Nuestro cerebro funciona, en muchas ocasiones, de forma tosca y roma. Si, por ejemplo, digo que tengo un disco de Madonna, la mayoría de vosotros imaginará que tengo en mi posesión un disco interpretado por Madonna. Un robot, quizás, no daría tanto por sentado, y me preguntaría si tengo un disco de otro intérprete que Madonna me ha dejado. O si era un disco interpretado por Madonna que también pertenecía a Madonna. O si era un disco, pero no de música, sino un disco de otro material.
Nuestro cerebro, sin embargo, toma atajos en función del contexto y la proximidad de determinadas palabras. Y deduce, la mayor parte de las veces (aunque no siempre), acertadamente. Por ejemplo, qué pasa si preguntamos lo siguiente: “¿cuántos animales de cada especie introdujo Moisés en el arca?”

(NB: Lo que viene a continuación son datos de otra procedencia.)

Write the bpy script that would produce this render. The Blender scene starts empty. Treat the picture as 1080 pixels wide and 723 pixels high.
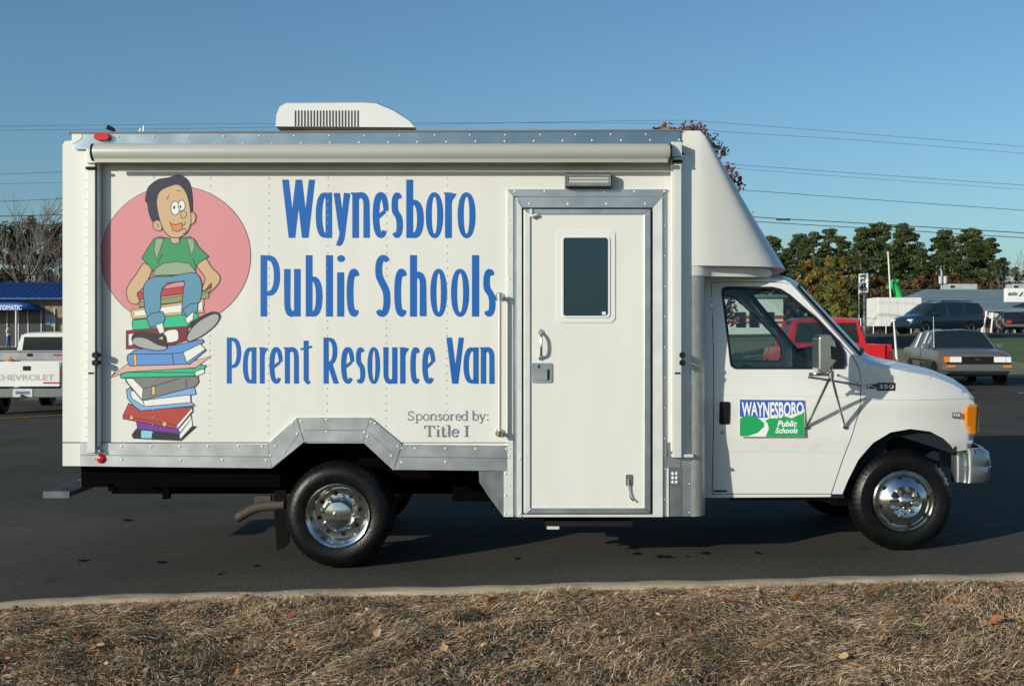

Ya lo habéis adivinado. La respuesta es cero. Porque Moisés no hizo el arca, sino Noé. Sin embargo, mucho de vosotros no se habrá dado cuenta de este pequeño detalle: al estar ambos personajes en un contexto bíblico habéis usado vuestra energía cognitiva en resolver la pregunta, no en detectar anfibologías u otros matices en la pregunta. Ésta pregunta, por cierto, se denomina la “ilusión de Moisés”.
A la hora de leer frases que ofrecen propuestas anormales, nuestro cerebro, en cambio, responde con una lentitud exasperante porque ha detectado una anomalía. Tal y como lo explica Daniel Kahneman en su libro Pensar rápido, pensar despacio:
Estudios sobre respuestas del cerebro han demostrado que las alteraciones de la normalidad detectadas con una rapidez y una sutilidad asombrosa. En un experimento reciente, los participantes oyeron esta frase: “La tierra gira alrededor del problema cada día”. Y se detectó un patrón característico de la actividad del cerebro que comenzaba dentro de las dos primeras décimas de segundo después de oír esta extraña palabra. (…) Somos capaces de comunicarnos con los demás porque nuestro conocimiento del mundo y nuestro uso de las palabras son en gran medida cosas compartidas.